Grünbein, in contrast to many other contemporary poets, is not a miniaturist but remarkable for long sustained sequences. And there are, at least in this volume, no dialogues but plenty of monologues. ‘Variations on no theme´(pp. 96-173) is a sequence of 39 formally identical 13-line poems, ‘Portrait of the Artist as a Young Border Dog’ (pp. 64-93) equally convincing as an autobiography and as a description of a dog like those once patrolling the Iron Curtain. Animals interest him as much as people, it would seem. There are four poems on zoo animals (a chimpanzee, an okapi, a penguin, a cheetah), and, under the title ‘In the Provinces’ (pp. 182-91) a sequence of poems on animals as victims of traffic or other forms of violent death (a dog, a hare, a mole, a frog, a blackbird).
Maybe his heart is with the animals because they become part of nature again, whereas ‘civilisation’ wrecks it or fills it with refuse. Not only the zoo poems make the reader think of Rilke; indeed, a majority of his pieces could be described as Dinggedichte. But where Rilke saw the poet’s mission in praising creation, Grünbein, without ‘green’ preaching, wants us to see the world as we have made it (“a wilderness consisting entirely of artefacts”, he calls it in a prose piece), and our situation in it. The last poem of the book ‘Arcadia for All’, makes the old theme of man’s dream for an earthly paradise explicit. Modern man is more likely to be surrounded by the bustle and noise of big cities: “You can feel the buzz in your bones, your spine in the judder of the arcades” (arguably too free a rendition of “Man spürt sein Skelett, Vertebrat im Vibrato der Brückenbogen”) / “Lose your face, dazzled from the metallic upgleam of the puddles”, but he continues “But where else is home?”

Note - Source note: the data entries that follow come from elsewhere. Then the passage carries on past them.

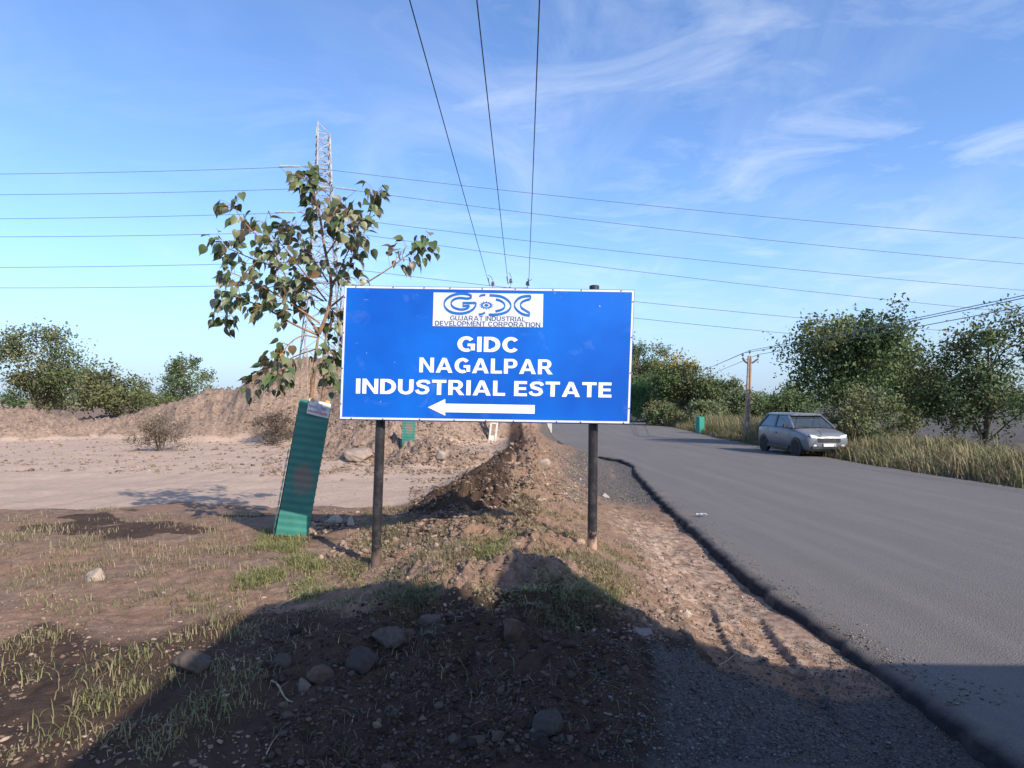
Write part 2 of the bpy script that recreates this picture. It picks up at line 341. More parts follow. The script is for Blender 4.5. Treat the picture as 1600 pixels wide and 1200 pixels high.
# ------------------------------------------------------------------ ground
def make_ground():
    th = np.concatenate([np.linspace(-47, 47, 860), np.linspace(47, 313, 70)[1:-1]])
    th = np.radians(90-th)
    rr = np.concatenate([np.linspace(.25, 2.2, 26)[:-1], np.geomspace(2.2, 13, 560)[:-1], np.geomspace(13, 45, 190)[:-1], np.geomspace(45, 5000, 60)])
    n, m = len(th), len(rr)
    Rg, Tg = np.meshgrid(rr, th, indexing='ij'); x = Rg*np.cos(Tg); y = Rg*np.sin(Tg)
    x = np.concatenate([[0.], x.ravel()]); y = np.concatenate([[0.], y.ravel()])
    z = height(x, y); _, m1, m2, mh, t, v = masks(x, y)
    L = roadL(y); Rr = roadR(y)
    nz = fbm(x*.5, y*.5, 3, 80)
    gravel = (1-S(.5, 1.1, L-x+.25*nz))*S(9, 14, y)*(x > -1)                                  # chippings along the asphalt
    gravel = np.maximum(gravel, S(-.15, .5, x-.55+.25*nz)*(1-S(3.5, 4.0, y+.3*nz))*S(-1, 0, x)*.95)
    gravel = np.maximum(gravel, S(.3, .8, L-x)*(1-S(1.5, 2.3, L-x+.4*nz))*S(9, 12, y+.8*nz)*(1-S(40, 46, y))*.62*(x > 0))
    rxx = np.interp(y, [6,7,9.6,15,25,32], [-.75,-.45,.0,.42,.45,.5])
    tan = t*(1-S(-.3, .2, x-rxx)*(1-S(34, 38, y)))*S(8.6, 9.3, y+.5*nz)*(1-np.clip(m1+m2+.9*mh, 0, 1))*(1-S(24, 40, y))*.95
    tan = np.maximum(tan, (1-S(.9, 1.5, L-x+.3*nz))*S(3.4, 4.2, y)*(1-S(9, 12, y))*(x > 0)*.46)
    heap = np.clip(mh*1.2, 0, 1)
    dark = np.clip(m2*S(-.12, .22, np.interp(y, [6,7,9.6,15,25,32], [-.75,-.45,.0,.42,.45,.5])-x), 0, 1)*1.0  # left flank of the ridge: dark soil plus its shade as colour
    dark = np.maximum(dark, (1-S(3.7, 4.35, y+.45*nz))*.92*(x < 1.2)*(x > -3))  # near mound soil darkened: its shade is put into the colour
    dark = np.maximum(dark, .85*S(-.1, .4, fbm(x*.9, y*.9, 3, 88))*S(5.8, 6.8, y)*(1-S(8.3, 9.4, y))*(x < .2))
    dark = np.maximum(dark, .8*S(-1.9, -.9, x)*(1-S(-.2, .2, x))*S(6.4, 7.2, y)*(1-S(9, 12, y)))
    far = S(120, 300, np.hypot(x, y)); tan = np.maximum(tan, far*.5)
    i = np.arange(m-1)[:, None]*n+np.arange(n)[None, :]+1; j = np.arange(m-1)[:, None]*n+(np.arange(n)[None, :]+1) % n+1
    F = np.stack([i, i+n, j+n, j], -1).reshape(-1, 4)
    k = np.arange(n)+1; k2 = (np.arange(n)+1) % n+1
    F0 = np.stack([np.zeros(n, int), k, k2, k2], -1)
    V = np.stack([x, y, z], -1)
    # the centre fan as quads with a doubled corner would be degenerate: use a small extra ring instead
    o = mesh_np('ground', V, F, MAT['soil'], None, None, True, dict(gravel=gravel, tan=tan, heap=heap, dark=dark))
    tag(o, kind='structure')
make_ground()

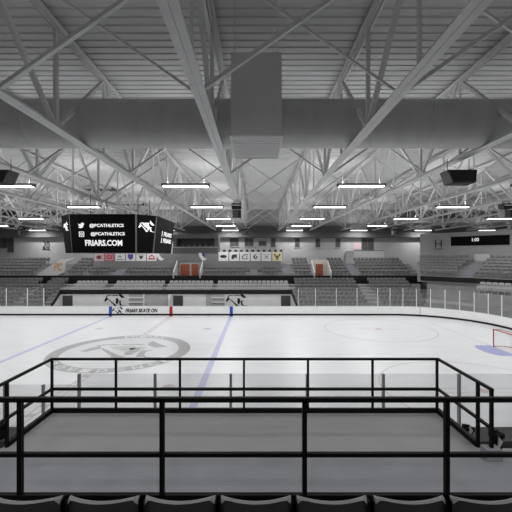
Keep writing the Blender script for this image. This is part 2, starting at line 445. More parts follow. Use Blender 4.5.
# lower tier concrete
lower = thing('lower_grandstand', 'lower concrete seating steps behind the rink boards and penalty box', 'grandstand', (CX, 41, 0))
def gpart(par, b, name, m, lab=None):
    o = b.build(name, m, par); o.location = -par.location
    if lab: o['label'] = lab
    return o
b = MB()
for i in range(4):
    y0 = 40.15+.85*i; b.box(-36, 18.6, y0, 43.7, 1.9+.30*i-(.30 if i else 2), 1.9+.30*i)
gpart(lower, b, 'step', 'conc')
for xa, xb in ((4.5, 18.6), (-36, -22.6)):
    b = MB()
    for i in range(3):
        y0 = 37.6+.85*i; z = .85+.35*i; b.box(xa, xb, y0, 40.15, z-.35 if i else -.06, z)
    gpart(lower, b, 'step', 'conc')
gpart(lower, MB().box(-21.9, 4.3, 39.2, 39.26, 2.62, 2.70), 'hand_rail', 'conc_l')
for i in range(4):
    y = 40.5+.85*i; z = 1.9+.30*i
    if i < 3: row(-21.3, 3.9, y, z, 'seat_light', 'light grey stadium seat in the %s row above the penalty box' % ORD[i], 'light grey seats, %s row above the penalty box' % ORD[i], [(-17.6, -17), (-10.9, -10.6), (-5, -4.7)])
for k in range(7):
    y = 37.95+.85*k; z = .85+.35*k if k < 3 else 1.9+.30*(k-3)
    row(4.9, 18.2, y, z, 'seat_far', 'dark grey stadium seat, %s row of lower block right of the penalty box' % ORD[k], 'lower right block, %s row' % ORD[k], [(12.3+.02*k, 13.4)])
    row(-35.5, -23.0, y, z, 'seat_far', 'dark grey stadium seat, %s row of lower block left of the penalty box' % ORD[k], 'lower left block, %s row' % ORD[k], [(-26.2, -25.4)])
# upper tier
upper = thing('upper_grandstand', 'upper seating tier over a black gap, below the banners', 'grandstand', (CX, 45, 0))
gpart(upper, MB().box(-37, 21, 44.25, 44.35, 2.8, 3.84), 'front_fascia', 'black', 'black front edge under the upper tier')
rec = [(PX(174, 44.6), PX(200.5, 44.6)), (PX(314, 44.6), PX(330.5, 44.6)), (PX(36, 44.6), PX(63, 44.6))]
def upper_ranges(a, c):
    out = []; cur = a
    for p, q in sorted(rec):
        if p > cur and p < c: out.append((cur, p)); cur = q
        elif p <= cur < q: cur = q
    if cur < c: out.append((cur, c))
    return out
b = MB()
for a, c in upper_ranges(-37, 21):
    mid = [(a, c)]
    for j in range(5):
        y0 = 44.36+.85*j
        for p, q in mid:
            if j >= 2:
                segs = []
                if p < -21.6: segs.append((p, min(q, -21.6)))
                if q > 3.3: segs.append((max(p, 3.3), q))
            else: segs = [(p, q)]
            for u, v in segs: b.box(u, v, y0, y0+.85 if j < 4 else 49.4, 3.3, 3.78+.37*j)
gpart(upper, b, 'step', 'conc')
for j in range(5):
    y = 44.75+.85*j; z = 3.78+.37*j
    sk = list(rec)+[(3.2, 4.6), (12.0, 13.3), (-.9, .3), (-18.4, -17.1)]
    sk = [(a-.1, c+.1) for a, c in sk]
    row(4.6, 19.6, y, z, 'seat_up', 'dark grey seat of the %s row, upper tier right of the banners' % ORD[j], 'upper right tier, %s row' % ORD[j], sk)
    row(-36, -21.9, y, z, 'seat_up', 'dark grey seat of the %s row, upper tier left of the banners' % ORD[j], 'upper left tier, %s row' % ORD[j], sk)
    if j < 2:
        row(-21.2, 3.1, y, z, 'seat_up', 'dark grey seat of the %s row just under the hanging banners' % ORD[j], 'seats under the banners, %s row' % ORD[j], sk)
# parapet behind the mid rows with banners
DP = 46.5
for a, c in upper_ranges(-21.6, 3.3):
    gpart(upper, MB().box(a, c, DP, DP+.15, 3.6, 6.62), 'parapet', 'wall_m')
gpart(upper, MB().box(-21.6, 3.3, DP+.15, 53.9, 5.86, 6.01), 'deck_floor', 'conc')
gpart(upper, MB().box(*rec[0], DP, DP+.15, PZ(261.5, DP), 6.62), 'parapet', 'wall_m')
# stair flights in the aisles
def stairs(x0, x1, y0, z0, n, dz, dy, m='conc_l'):
    b = MB(); z0 -= .32; dz *= 1.2
    for i in range(n): b.box(x0, x1, y0+dy*i, y0+dy*n, z0+dz*i, z0+dz*(i+1))
    gpart(upper, b, 'aisle_steps', m)
M['aisle'] = mat('aisle_grey', (.24, .24, .27), .8, noise=.05)
stairs(3.5, 4.4, 44.36, 4.11, 10, .125, .42, 'aisle'); stairs(12.1, 13.2, 44.36, 4.11, 10, .125, .42, 'aisle')
stairs(-.75, .15, 44.36, 4.11, 5, .12, .42, 'aisle'); stairs(-18.3, -17.2, 44.36, 4.11, 5, .12, .42, 'aisle')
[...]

As the example shows, Hofmann at times takes a fair bit of liberty with the originals, and he justifies it in his introduction: “What you translate has to come out of you; you have to be able to encompass it … You have to work on your own plausibility, your range, your idioms, your connections” (p. xi), and he goes on to explain why he has avoided the more ‘Classical’ and statuesque poems. He refuses to follow suit where Grünbein employs rhyme, which he seems to do increasingly in recent collections; the Dresden sequence, for instance, is all rhymed. It is the Poundian - rather than the Rilkean - poet Hofmann can relate to. A review does not leave room for extensive quotation, but it would be wrong not to give the reader at least one short poem in full, with the original; one of the two poems, moreover, where the title of the collection is schematised; its title is ‘On the daily newspapers’: “I have breakfasted on ashes, the black / Dust that comes off newspapers, from the freshly printed columns. / When a coup makes no stain and a tornado sticks to half a page. / And it seems to me as though the Fates licked their lips // When war broke out in the sports section, reflected in the falling Dow. / I have breakfasted on ashes. My daily bread. / And Clio, as ever, keeps mum … There, just as I folded them up / The rustling pages sent a shiver down my spine.” And in the original: “Ich habe Asche gegessen zum Frühstück, den schwarzen / Staub, der aus Zeitungen fällt, aus den druckfrischen Spalten, / Wo ein Putsch keine Flecken macht und der Wirbelsturm steht. / Und es schien mir, als schmatzten sie, die parlierenden Parzen, // Wenn im Sportteil der Krieg begann, dem der Aktienkurs traut. / Ich habe Asche gegessen zum Frühstück. Meine Tagesdiät. / Und von Clio, wie immer, kein Sterbenswort … Da, beim Falten / Lief das Rascheln der Seiten als Schauer mir über die Haut.” This example should show how much, inevitably, gets lost in translating poetry – in rhythm, idioms, connotations. But it also shows that a convincing English poem can come out of the process that retains the essential concept and imagery of the original. The book is solidly bound, beautifully printed, a pleasure to handle; clearly a labour of love. Highly recommended.
The Book
Grünbein, Durs: Ashes for Breakfast : Selected Poems / translated by Michael Hofmann - New York : Farrar, Straus and Giroux, 2005. - 298 pages.